What percentage of your income can you afford for mortgage payments? Do you use gross monthly income or take-home pay? Learn how much house you can afford with simple rules based on your monthly income.
These questions often come up among first-time home buyers:
What percentage of my monthly income can I afford to spend on my mortgage payment?
Does that percentage include homeowners insurance?
Today we tackle these questions to help make your home buying experience a little easier.
Rule 1: Consider your total housing payment, not just the mortgage
Most agree that your housing budget should encompass not only your mortgage payment (or rent, for that matter), but also all housing-related insurance.
As for just how big a percentage of your income that housing budget should be? It all depends on whom you ask.
What most people say
The traditional model: 35 percent/45 percent of pretax income.
Always remember lenders want to lend you as much as possible! Although most people would say that 35%-45% of your pre-income being spent on mortgage payments is conservative we beg to differ. Given that this is before you pay taxes and it accounts for such a large portion of your income we consider it average at best.
The conservative model: 25 percent of after-tax income!
On the flip side, Conservative financial advisors say that your housing payment (including property taxes and insurance) should be no more than 25 percent of your take-home income.
Your mortgage payment should not be more than 25 percent of your take-home pay and you should get a 15-year or less, fixed-rate mortgage … Now, you can probably qualify for a much larger loan than what 25 percent of your take-home pay would give you. However this will mean a large portion of your income would be going out in payments, and it will put a strain on the rest of your budget so you wouldn’t be saving and paying cash for furniture, cars, and education.
Notice that financial advisors are saying 25 percent of your after tax income while lenders are saying 35 percent of your pretax income. That’s a huge difference! Also, most lenders would push you towards 30 year mortgages. Although you can afford this, it really prohibits your ability to save. We advise going with a 15-year mortgages. This is what we would call conservative.

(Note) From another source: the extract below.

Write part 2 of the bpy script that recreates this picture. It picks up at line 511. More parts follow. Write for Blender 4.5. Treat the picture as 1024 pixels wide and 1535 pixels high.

Our take: Somewhere in between
Not everybody is as debt-averse as financial advisors—and following his one-size-fits-all advice has risks. You just have to remember: The more you spend on your home, the less you have available to save for everything else. You may be able to afford a housing payment that is 35 percent of your pretax income today, but what about when you have kids, buy a new car, or lose your job?
Another way to think about it is like this:
- Your mortgage payment should be equal to one week’s paycheck.
- Your mortgage payment plus all other debt should be no greater than two weeks’ paycheck
If we had to set a rule, it would be this:
Aim to keep your mortgage payment at or below 28 percent of your pretax monthly income.
Aim to keep your total debt payments at or below 40 percent of your pretax monthly income. Note that 40 percent should be a maximum. We recommend an even better goal is to keep total debt to a third, or 33 percent. (remember total debt includes house, car and any other debt payments.
Just remember that when you obtain mortgage pre-approval, lenders will likely approve you for a loan amount with payments of up to 40 or 45 percent of your pretax income. That may tempt you to take on more home than you should. Don’t just assume that just because the bank approved it, you can afford it. They are two very different things.